Cult Review
Senior Film Conservator

Honestly? Maybe. If you like movies where people just sit around and look miserable in nicely lit rooms, you’ll probably dig it. If you need a plot that actually goes somewhere or characters who make rational decisions, you should definitely skip this and watch Hamlet instead. It’s not for the impatient, and it’s certainly not for anyone who hates a slow burn.
The whole thing feels like it was shot through a slightly dusty lens. There’s this one scene where the lead character is just staring at a half-eaten sandwich for an eternity, and I swear, I started getting hungry myself. It’s that kind of movie.
There’s a moment about halfway through where someone drops a glass. They don't pick it up for a long time. It just stays there, shattered on the floor, while they keep talking about their day. It felt so weirdly honest, you know? Most movies would have someone scramble to clean it up to keep the momentum moving, but here, it just stays as a mess.
The pacing is all over the place. Sometimes it sprints, other times it crawls at a pace that made me check my phone twice. It reminded me a bit of the aimless energy in Happy Days, but way more depressing and with fewer jokes.

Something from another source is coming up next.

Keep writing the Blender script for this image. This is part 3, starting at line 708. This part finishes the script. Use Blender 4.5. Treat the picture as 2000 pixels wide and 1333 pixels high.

It’s not a masterpiece, but it’s sticky. You’ll walk away thinking about those tiny, awkward silences more than the actual lines of dialogue. It’s like Only Yesterday if you took away the nostalgia and replaced it with a heavy dose of mid-life confusion. 🥪
I’m still not sure if the director meant for the ending to feel so abrupt, or if they just ran out of film. It just stops. No big realization, no cathartic hug. Just a cut to black. I kind of respect that, even if it left me feeling a bit annoyed. It’s an imperfect, slightly messy little thing that just exists. And maybe that's enough.